■ Dataset content:
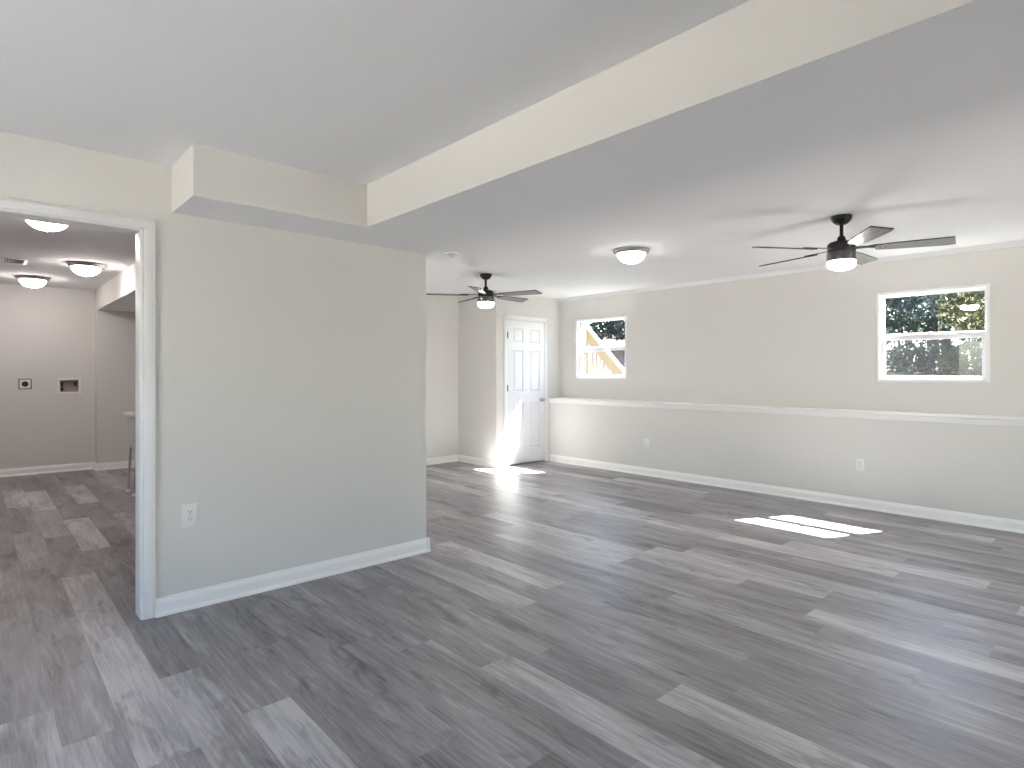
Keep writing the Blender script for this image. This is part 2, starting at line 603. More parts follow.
struct('wall_front', bm, M['wall'])
bm = bmesh.new(); wall_cells(bm, 'x', X0 - .12, X0, Y0, YL + .1, 0, ZC, ADDED_SIDE_SLIDERS)
struct('wall_left', bm, M['wall'])
WBOX = (0.812, 1.040, 1.030, 1.218)
bm = bmesh.new(); wall_cells(bm, 'y', YL, YL + .15, X0, XP, 0, ZC, [WBOX])
struct('wall_laundry_end', bm, M['wall'])
bm = bmesh.new(); box(bm, (1.205, YL - .21, 0), (XP - .12, YL, 2.142))
struct('wall_laundry_jog', bm, M['wall'])

# ------------------------------------------------------------------ trims and baseboards
BASE = [(0, 0), (.026, 0), (.026, .008), (.022, .016), (.016, .021), (.0145, .024), (.0145, .068), (.012, .078), (.008, .086), (.006, .096), (0, .098)]
def baseboard(name, runs):
    bm = bmesh.new()
    for p0, p1, out in runs:
        extrude_profile(bm, BASE, p0, p1, out)
    return struct(name, bm, M['trim'])
baseboard('baseboard_partition', [((.711, YP, 0), (XP + .024, YP, 0), (0, -1, 0)), ((XP, YP - .024, 0), (XP, YB, 0), (1, 0, 0))])
baseboard('baseboard_right', [((XL, Y0, 0), (XL, YD, 0), (-1, 0, 0))])
baseboard('baseboard_back', [((XP, YB, 0), (XN, YB, 0), (0, -1, 0))])
baseboard('baseboard_closet', [((XN, YD - .02, 0), (XN, YB, 0), (-1, 0, 0)), ((XN - .02, YD, 0), (5.415, YD, 0), (0, -1, 0))])
baseboard('baseboard_laundry', [((X0, YL, 0), (1.205, YL, 0), (0, -1, 0)), ((1.18, YL - .21, 0), (XP - .12, YL - .21, 0), (0, -1, 0)), ((1.205, YL - .235, 0), (1.205, YL, 0), (-1, 0, 0))])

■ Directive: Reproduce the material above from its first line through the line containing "struct('wall_laundry_jog', bm, M['wall'])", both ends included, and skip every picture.

■ Correct output:
Keep writing the Blender script for this image. This is part 2, starting at line 603. More parts follow.
struct('wall_front', bm, M['wall'])
bm = bmesh.new(); wall_cells(bm, 'x', X0 - .12, X0, Y0, YL + .1, 0, ZC, ADDED_SIDE_SLIDERS)
struct('wall_left', bm, M['wall'])
WBOX = (0.812, 1.040, 1.030, 1.218)
bm = bmesh.new(); wall_cells(bm, 'y', YL, YL + .15, X0, XP, 0, ZC, [WBOX])
struct('wall_laundry_end', bm, M['wall'])
bm = bmesh.new(); box(bm, (1.205, YL - .21, 0), (XP - .12, YL, 2.142))
struct('wall_laundry_jog', bm, M['wall'])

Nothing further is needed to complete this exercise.